## Written exercise
Your task is to quote the material that follows, in full and exactly.

— start Dataset extract —

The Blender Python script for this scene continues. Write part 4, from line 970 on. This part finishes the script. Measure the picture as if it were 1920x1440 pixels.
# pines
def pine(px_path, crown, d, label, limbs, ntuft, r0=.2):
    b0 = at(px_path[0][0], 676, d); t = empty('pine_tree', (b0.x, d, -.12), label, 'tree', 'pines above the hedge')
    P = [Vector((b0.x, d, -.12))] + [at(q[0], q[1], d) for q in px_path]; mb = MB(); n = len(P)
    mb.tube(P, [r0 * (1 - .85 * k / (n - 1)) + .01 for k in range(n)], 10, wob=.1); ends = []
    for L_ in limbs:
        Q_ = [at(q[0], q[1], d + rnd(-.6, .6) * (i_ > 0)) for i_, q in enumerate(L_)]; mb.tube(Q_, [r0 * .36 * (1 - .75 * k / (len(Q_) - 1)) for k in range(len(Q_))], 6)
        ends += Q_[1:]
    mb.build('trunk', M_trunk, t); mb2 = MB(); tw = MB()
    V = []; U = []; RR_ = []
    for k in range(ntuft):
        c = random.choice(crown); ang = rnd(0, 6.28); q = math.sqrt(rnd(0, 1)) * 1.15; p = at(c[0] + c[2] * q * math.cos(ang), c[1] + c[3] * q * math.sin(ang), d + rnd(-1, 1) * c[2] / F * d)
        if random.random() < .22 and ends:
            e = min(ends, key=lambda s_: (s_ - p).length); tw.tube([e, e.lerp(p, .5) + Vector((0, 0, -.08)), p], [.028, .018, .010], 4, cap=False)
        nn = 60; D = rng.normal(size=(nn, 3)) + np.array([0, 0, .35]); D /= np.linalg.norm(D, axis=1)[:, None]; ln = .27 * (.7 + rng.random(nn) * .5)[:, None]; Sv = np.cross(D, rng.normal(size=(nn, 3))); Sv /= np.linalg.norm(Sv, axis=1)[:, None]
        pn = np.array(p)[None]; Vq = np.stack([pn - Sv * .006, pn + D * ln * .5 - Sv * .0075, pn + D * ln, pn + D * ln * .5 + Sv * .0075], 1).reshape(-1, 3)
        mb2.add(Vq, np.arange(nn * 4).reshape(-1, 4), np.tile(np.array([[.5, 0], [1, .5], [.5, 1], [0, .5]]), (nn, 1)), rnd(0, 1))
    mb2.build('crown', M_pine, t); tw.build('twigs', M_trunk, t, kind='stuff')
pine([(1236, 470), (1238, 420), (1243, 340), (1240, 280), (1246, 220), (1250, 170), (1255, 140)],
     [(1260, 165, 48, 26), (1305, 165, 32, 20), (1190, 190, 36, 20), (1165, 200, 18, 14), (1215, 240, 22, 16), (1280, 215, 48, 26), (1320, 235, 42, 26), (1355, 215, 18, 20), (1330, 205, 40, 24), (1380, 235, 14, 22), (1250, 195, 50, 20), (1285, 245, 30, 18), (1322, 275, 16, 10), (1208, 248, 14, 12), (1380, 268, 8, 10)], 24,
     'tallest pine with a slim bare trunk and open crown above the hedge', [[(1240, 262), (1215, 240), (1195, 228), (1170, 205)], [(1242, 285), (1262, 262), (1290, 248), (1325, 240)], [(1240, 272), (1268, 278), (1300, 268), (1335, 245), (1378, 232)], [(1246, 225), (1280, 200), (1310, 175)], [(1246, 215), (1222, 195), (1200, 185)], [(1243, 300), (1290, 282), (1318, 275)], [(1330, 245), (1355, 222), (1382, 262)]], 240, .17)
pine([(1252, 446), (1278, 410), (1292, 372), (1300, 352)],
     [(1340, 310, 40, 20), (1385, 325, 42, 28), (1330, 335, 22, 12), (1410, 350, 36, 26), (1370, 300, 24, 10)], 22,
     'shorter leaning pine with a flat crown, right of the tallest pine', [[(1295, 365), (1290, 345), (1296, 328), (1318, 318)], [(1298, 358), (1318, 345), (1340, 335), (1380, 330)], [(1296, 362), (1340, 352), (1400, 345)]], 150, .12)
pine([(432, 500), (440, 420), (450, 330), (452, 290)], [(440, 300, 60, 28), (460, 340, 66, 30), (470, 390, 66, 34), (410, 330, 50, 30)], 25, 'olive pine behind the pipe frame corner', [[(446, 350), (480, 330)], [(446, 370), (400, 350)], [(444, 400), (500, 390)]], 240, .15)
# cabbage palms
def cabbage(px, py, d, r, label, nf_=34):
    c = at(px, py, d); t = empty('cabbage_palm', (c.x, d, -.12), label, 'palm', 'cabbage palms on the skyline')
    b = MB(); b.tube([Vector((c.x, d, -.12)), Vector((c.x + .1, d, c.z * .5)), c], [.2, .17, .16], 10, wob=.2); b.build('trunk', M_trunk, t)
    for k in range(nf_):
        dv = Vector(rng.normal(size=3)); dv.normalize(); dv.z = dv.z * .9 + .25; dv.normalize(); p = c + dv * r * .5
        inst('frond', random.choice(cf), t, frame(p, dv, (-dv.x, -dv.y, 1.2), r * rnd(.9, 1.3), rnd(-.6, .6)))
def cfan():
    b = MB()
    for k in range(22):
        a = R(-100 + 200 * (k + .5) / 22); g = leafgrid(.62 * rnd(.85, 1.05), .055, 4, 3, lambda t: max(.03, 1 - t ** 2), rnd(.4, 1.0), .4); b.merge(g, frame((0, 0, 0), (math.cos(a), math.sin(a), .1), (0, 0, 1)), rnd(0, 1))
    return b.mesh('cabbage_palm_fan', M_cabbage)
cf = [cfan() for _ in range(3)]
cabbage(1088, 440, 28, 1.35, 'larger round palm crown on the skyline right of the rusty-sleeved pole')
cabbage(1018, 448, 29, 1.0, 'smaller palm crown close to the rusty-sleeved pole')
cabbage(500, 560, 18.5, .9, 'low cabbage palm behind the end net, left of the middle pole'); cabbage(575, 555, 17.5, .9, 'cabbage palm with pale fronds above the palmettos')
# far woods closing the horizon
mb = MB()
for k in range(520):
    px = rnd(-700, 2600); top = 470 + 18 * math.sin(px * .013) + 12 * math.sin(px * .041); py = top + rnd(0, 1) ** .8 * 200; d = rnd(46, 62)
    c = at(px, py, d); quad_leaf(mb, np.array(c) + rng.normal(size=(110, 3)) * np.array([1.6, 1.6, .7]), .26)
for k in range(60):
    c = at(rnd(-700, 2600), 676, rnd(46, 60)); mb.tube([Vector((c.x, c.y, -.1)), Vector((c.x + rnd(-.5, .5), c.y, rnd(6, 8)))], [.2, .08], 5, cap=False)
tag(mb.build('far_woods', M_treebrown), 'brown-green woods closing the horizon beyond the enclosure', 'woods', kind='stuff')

— end Dataset extract —

## Problem solution
The Blender Python script for this scene continues. Write part 4, from line 970 on. This part finishes the script. Measure the picture as if it were 1920x1440 pixels.
# pines
def pine(px_path, crown, d, label, limbs, ntuft, r0=.2):
    b0 = at(px_path[0][0], 676, d); t = empty('pine_tree', (b0.x, d, -.12), label, 'tree', 'pines above the hedge')
    P = [Vector((b0.x, d, -.12))] + [at(q[0], q[1], d) for q in px_path]; mb = MB(); n = len(P)
    mb.tube(P, [r0 * (1 - .85 * k / (n - 1)) + .01 for k in range(n)], 10, wob=.1); ends = []
    for L_ in limbs:
        Q_ = [at(q[0], q[1], d + rnd(-.6, .6) * (i_ > 0)) for i_, q in enumerate(L_)]; mb.tube(Q_, [r0 * .36 * (1 - .75 * k / (len(Q_) - 1)) for k in range(len(Q_))], 6)
        ends += Q_[1:]
    mb.build('trunk', M_trunk, t); mb2 = MB(); tw = MB()
    V = []; U = []; RR_ = []
    for k in range(ntuft):
        c = random.choice(crown); ang = rnd(0, 6.28); q = math.sqrt(rnd(0, 1)) * 1.15; p = at(c[0] + c[2] * q * math.cos(ang), c[1] + c[3] * q * math.sin(ang), d + rnd(-1, 1) * c[2] / F * d)
        if random.random() < .22 and ends:
            e = min(ends, key=lambda s_: (s_ - p).length); tw.tube([e, e.lerp(p, .5) + Vector((0, 0, -.08)), p], [.028, .018, .010], 4, cap=False)
        nn = 60; D = rng.normal(size=(nn, 3)) + np.array([0, 0, .35]); D /= np.linalg.norm(D, axis=1)[:, None]; ln = .27 * (.7 + rng.random(nn) * .5)[:, None]; Sv = np.cross(D, rng.normal(size=(nn, 3))); Sv /= np.linalg.norm(Sv, axis=1)[:, None]
        pn = np.array(p)[None]; Vq = np.stack([pn - Sv * .006, pn + D * ln * .5 - Sv * .0075, pn + D * ln, pn + D * ln * .5 + Sv * .0075], 1).reshape(-1, 3)
        mb2.add(Vq, np.arange(nn * 4).reshape(-1, 4), np.tile(np.array([[.5, 0], [1, .5], [.5, 1], [0, .5]]), (nn, 1)), rnd(0, 1))
    mb2.build('crown', M_pine, t); tw.build('twigs', M_trunk, t, kind='stuff')
pine([(1236, 470), (1238, 420), (1243, 340), (1240, 280), (1246, 220), (1250, 170), (1255, 140)],
     [(1260, 165, 48, 26), (1305, 165, 32, 20), (1190, 190, 36, 20), (1165, 200, 18, 14), (1215, 240, 22, 16), (1280, 215, 48, 26), (1320, 235, 42, 26), (1355, 215, 18, 20), (1330, 205, 40, 24), (1380, 235, 14, 22), (1250, 195, 50, 20), (1285, 245, 30, 18), (1322, 275, 16, 10), (1208, 248, 14, 12), (1380, 268, 8, 10)], 24,
     'tallest pine with a slim bare trunk and open crown above the hedge', [[(1240, 262), (1215, 240), (1195, 228), (1170, 205)], [(1242, 285), (1262, 262), (1290, 248), (1325, 240)], [(1240, 272), (1268, 278), (1300, 268), (1335, 245), (1378, 232)], [(1246, 225), (1280, 200), (1310, 175)], [(1246, 215), (1222, 195), (1200, 185)], [(1243, 300), (1290, 282), (1318, 275)], [(1330, 245), (1355, 222), (1382, 262)]], 240, .17)
pine([(1252, 446), (1278, 410), (1292, 372), (1300, 352)],
     [(1340, 310, 40, 20), (1385, 325, 42, 28), (1330, 335, 22, 12), (1410, 350, 36, 26), (1370, 300, 24, 10)], 22,
     'shorter leaning pine with a flat crown, right of the tallest pine', [[(1295, 365), (1290, 345), (1296, 328), (1318, 318)], [(1298, 358), (1318, 345), (1340, 335), (1380, 330)], [(1296, 362), (1340, 352), (1400, 345)]], 150, .12)
pine([(432, 500), (440, 420), (450, 330), (452, 290)], [(440, 300, 60, 28), (460, 340, 66, 30), (470, 390, 66, 34), (410, 330, 50, 30)], 25, 'olive pine behind the pipe frame corner', [[(446, 350), (480, 330)], [(446, 370), (400, 350)], [(444, 400), (500, 390)]], 240, .15)
# cabbage palms
def cabbage(px, py, d, r, label, nf_=34):
    c = at(px, py, d); t = empty('cabbage_palm', (c.x, d, -.12), label, 'palm', 'cabbage palms on the skyline')
    b = MB(); b.tube([Vector((c.x, d, -.12)), Vector((c.x + .1, d, c.z * .5)), c], [.2, .17, .16], 10, wob=.2); b.build('trunk', M_trunk, t)
    for k in range(nf_):
        dv = Vector(rng.normal(size=3)); dv.normalize(); dv.z = dv.z * .9 + .25; dv.normalize(); p = c + dv * r * .5
        inst('frond', random.choice(cf), t, frame(p, dv, (-dv.x, -dv.y, 1.2), r * rnd(.9, 1.3), rnd(-.6, .6)))
def cfan():
    b = MB()
    for k in range(22):
        a = R(-100 + 200 * (k + .5) / 22); g = leafgrid(.62 * rnd(.85, 1.05), .055, 4, 3, lambda t: max(.03, 1 - t ** 2), rnd(.4, 1.0), .4); b.merge(g, frame((0, 0, 0), (math.cos(a), math.sin(a), .1), (0, 0, 1)), rnd(0, 1))
    return b.mesh('cabbage_palm_fan', M_cabbage)
cf = [cfan() for _ in range(3)]
cabbage(1088, 440, 28, 1.35, 'larger round palm crown on the skyline right of the rusty-sleeved pole')
cabbage(1018, 448, 29, 1.0, 'smaller palm crown close to the rusty-sleeved pole')
cabbage(500, 560, 18.5, .9, 'low cabbage palm behind the end net, left of the middle pole'); cabbage(575, 555, 17.5, .9, 'cabbage palm with pale fronds above the palmettos')
# far woods closing the horizon
mb = MB()
for k in range(520):
    px = rnd(-700, 2600); top = 470 + 18 * math.sin(px * .013) + 12 * math.sin(px * .041); py = top + rnd(0, 1) ** .8 * 200; d = rnd(46, 62)
    c = at(px, py, d); quad_leaf(mb, np.array(c) + rng.normal(size=(110, 3)) * np.array([1.6, 1.6, .7]), .26)
for k in range(60):
    c = at(rnd(-700, 2600), 676, rnd(46, 60)); mb.tube([Vector((c.x, c.y, -.1)), Vector((c.x + rnd(-.5, .5), c.y, rnd(6, 8)))], [.2, .08], 5, cap=False)
tag(mb.build('far_woods', M_treebrown), 'brown-green woods closing the horizon beyond the enclosure', 'woods', kind='stuff')